Work to do> Restate word for word the lines that begin the listing and end with the line holding "PI = math.pi".

Source excerpt>
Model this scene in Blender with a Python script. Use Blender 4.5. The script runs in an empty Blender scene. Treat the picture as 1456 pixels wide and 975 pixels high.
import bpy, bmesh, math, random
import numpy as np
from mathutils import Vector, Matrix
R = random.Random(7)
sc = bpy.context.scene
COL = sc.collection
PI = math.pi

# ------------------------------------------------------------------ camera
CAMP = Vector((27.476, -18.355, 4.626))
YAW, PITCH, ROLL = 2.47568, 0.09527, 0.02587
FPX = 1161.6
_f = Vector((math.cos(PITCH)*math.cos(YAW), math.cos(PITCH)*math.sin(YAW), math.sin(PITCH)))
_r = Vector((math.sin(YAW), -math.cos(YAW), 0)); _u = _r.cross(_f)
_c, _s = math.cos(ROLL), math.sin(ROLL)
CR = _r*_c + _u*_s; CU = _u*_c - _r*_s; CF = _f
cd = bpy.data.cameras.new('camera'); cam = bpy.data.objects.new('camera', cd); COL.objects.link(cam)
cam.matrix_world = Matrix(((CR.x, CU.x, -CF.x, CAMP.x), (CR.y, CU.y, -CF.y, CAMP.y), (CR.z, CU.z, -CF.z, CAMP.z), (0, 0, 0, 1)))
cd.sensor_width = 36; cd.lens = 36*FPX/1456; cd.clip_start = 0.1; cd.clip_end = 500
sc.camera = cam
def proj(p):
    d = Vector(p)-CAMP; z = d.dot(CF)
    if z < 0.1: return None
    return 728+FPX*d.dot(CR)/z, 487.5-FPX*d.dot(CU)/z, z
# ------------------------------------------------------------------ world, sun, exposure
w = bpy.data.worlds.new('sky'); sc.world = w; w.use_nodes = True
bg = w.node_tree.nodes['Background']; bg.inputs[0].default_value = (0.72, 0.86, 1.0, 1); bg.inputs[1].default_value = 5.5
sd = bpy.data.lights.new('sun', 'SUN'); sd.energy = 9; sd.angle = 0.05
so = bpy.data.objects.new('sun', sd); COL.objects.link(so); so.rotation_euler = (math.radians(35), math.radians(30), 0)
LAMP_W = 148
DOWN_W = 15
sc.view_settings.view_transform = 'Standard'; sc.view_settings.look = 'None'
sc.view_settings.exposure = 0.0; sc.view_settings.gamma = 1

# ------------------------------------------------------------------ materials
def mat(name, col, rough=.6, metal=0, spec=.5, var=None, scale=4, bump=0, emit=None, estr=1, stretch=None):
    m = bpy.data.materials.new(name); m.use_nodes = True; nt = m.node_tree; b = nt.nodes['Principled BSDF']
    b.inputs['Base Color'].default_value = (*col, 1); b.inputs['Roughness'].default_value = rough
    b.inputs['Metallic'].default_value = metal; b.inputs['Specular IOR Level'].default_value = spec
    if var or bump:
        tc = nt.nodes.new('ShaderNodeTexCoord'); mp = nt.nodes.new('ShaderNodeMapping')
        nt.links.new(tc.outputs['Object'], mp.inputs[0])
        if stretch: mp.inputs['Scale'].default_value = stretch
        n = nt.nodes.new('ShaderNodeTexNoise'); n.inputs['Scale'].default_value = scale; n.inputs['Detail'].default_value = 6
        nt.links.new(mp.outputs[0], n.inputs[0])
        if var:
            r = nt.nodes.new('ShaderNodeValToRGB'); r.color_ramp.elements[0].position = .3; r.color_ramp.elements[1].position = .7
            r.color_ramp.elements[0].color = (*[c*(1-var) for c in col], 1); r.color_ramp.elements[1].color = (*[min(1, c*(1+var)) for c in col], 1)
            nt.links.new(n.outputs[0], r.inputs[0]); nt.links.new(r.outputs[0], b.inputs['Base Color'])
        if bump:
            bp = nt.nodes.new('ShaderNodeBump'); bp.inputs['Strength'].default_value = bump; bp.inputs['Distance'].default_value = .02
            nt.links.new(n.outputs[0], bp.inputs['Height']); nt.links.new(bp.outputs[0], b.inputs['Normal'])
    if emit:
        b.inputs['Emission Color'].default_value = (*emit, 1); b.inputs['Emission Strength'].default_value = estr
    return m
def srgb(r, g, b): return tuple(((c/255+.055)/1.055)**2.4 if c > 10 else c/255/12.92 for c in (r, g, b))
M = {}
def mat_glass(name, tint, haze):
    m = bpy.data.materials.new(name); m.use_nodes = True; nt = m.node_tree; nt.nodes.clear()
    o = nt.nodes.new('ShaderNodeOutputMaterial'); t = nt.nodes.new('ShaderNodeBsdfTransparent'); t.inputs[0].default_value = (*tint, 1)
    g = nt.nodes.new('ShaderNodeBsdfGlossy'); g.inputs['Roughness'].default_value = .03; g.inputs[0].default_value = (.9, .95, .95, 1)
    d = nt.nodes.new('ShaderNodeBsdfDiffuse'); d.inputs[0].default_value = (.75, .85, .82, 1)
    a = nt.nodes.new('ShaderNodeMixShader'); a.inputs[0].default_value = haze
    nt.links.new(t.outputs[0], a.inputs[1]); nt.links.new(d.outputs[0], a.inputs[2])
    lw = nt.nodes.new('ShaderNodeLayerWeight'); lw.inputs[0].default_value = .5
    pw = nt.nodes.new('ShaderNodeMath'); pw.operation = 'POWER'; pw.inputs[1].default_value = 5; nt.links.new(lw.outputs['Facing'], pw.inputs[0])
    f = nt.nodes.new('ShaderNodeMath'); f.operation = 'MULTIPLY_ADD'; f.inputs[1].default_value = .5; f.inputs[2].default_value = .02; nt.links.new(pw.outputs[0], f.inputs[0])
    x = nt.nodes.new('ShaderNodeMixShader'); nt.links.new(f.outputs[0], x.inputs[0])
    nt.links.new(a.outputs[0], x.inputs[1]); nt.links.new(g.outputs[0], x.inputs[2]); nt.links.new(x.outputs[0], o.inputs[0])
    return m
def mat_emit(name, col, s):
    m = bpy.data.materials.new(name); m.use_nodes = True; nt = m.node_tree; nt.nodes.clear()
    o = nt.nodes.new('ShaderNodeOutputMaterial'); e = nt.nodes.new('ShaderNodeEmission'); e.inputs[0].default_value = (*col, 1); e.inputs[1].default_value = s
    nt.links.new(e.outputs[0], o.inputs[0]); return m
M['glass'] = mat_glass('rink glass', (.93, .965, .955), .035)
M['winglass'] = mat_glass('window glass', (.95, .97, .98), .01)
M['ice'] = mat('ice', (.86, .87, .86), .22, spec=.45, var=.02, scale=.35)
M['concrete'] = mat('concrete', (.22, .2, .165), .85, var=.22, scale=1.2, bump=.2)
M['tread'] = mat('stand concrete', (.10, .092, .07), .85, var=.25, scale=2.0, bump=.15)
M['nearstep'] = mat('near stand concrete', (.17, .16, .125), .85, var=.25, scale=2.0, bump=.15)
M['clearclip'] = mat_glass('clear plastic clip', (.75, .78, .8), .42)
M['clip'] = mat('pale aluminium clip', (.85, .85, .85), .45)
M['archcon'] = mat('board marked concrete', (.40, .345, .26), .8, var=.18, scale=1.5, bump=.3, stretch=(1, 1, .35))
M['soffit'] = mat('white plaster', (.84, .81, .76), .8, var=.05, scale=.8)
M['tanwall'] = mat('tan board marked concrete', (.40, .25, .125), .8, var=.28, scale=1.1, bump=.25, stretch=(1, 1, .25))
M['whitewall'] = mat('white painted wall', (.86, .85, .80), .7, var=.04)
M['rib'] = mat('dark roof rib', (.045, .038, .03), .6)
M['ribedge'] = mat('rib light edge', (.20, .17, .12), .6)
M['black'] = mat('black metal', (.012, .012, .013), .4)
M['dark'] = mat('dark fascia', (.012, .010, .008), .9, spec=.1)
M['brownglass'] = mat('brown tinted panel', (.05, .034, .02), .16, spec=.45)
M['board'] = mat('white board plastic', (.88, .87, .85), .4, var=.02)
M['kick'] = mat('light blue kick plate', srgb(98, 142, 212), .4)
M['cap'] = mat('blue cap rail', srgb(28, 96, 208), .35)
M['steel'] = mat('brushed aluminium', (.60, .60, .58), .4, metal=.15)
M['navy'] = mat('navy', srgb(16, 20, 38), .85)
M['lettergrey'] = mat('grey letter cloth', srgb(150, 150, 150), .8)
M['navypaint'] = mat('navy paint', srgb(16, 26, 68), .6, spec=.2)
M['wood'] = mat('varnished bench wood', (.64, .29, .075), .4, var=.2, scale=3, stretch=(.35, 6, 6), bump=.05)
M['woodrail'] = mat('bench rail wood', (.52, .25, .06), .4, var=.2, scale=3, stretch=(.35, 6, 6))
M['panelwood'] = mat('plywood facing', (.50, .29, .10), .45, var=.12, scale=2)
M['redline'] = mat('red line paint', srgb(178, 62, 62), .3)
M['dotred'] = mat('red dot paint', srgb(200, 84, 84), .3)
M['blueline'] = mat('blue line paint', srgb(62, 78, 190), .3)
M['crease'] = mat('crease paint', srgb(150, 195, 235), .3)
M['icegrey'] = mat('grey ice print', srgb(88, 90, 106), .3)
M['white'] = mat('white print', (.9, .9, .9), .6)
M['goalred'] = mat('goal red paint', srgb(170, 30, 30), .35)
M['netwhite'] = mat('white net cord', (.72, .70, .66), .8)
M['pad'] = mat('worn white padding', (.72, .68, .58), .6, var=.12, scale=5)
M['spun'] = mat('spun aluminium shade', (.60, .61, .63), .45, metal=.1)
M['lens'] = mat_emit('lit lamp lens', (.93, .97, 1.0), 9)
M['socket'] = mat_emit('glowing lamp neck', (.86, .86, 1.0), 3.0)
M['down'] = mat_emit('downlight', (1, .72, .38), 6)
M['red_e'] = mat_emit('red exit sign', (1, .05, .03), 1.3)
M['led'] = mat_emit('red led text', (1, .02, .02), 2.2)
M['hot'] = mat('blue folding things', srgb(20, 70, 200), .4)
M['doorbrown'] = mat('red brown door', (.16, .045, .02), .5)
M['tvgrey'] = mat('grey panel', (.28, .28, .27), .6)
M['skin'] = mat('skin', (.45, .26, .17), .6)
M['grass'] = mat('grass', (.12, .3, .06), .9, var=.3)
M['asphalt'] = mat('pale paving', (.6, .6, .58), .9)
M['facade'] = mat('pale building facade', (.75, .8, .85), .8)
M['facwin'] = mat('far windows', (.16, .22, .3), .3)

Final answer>
Model this scene in Blender with a Python script. Use Blender 4.5. The script runs in an empty Blender scene. Treat the picture as 1456 pixels wide and 975 pixels high.
import bpy, bmesh, math, random
import numpy as np
from mathutils import Vector, Matrix
R = random.Random(7)
sc = bpy.context.scene
COL = sc.collection
PI = math.pi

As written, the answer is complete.